1.4 Power Management-Nap Mode
The 604 provides a power-saving mode, called nap mode, in which all internal processing
and bus operations are suspended Software initiates nap mode by setting the MSR[POW]
bit. After this bit is set, the 604 suspends instruction dispatch and waits for all activity in
progress, including active and pending bus transactions, to complete. It then powers down
the internal clocks, and indicates nap mode by asserting the HALTED output signal.
When the 604 is in nap mode, all internal activity stops except for decrementer, time base,
and interrupt logic, and the 604 does not snoop bus activity unless the system asserts the
RUN input signal. Asserting the RUN signal causes the HALTED signal to be negated.

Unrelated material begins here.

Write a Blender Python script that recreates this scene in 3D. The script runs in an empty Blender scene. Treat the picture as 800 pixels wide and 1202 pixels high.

Nap mode is exited (clocks resume and MSR[POW] cleared) when any asynchronous
interrupt is detected.
1.5 Performance Monitor
The 604 incorporates a performance monitor facility that system designers can use to help
bring up, debug, and optimize software performance, especially in multiprocessing
systems. The performance monitor is a software-accessible mechanism that provides
detailed information concerning the dispatch, execution, completion, and memory access
of PowerPC instructions.
The monitor mode control register 0 (MMCRO) can be used to specify the conditions for
which a performance monitoring interrupt is taken. For example, one such condition is
associated with one of the counter registers (PMCl or PMC2) incrementing until the most
significant bit indicates a negative value. Additionally, the sampled instruction address and
sampled data address registers (SIA and SDA) are used to hold addresses for instruction
and data related to the performance monitoring interrupt.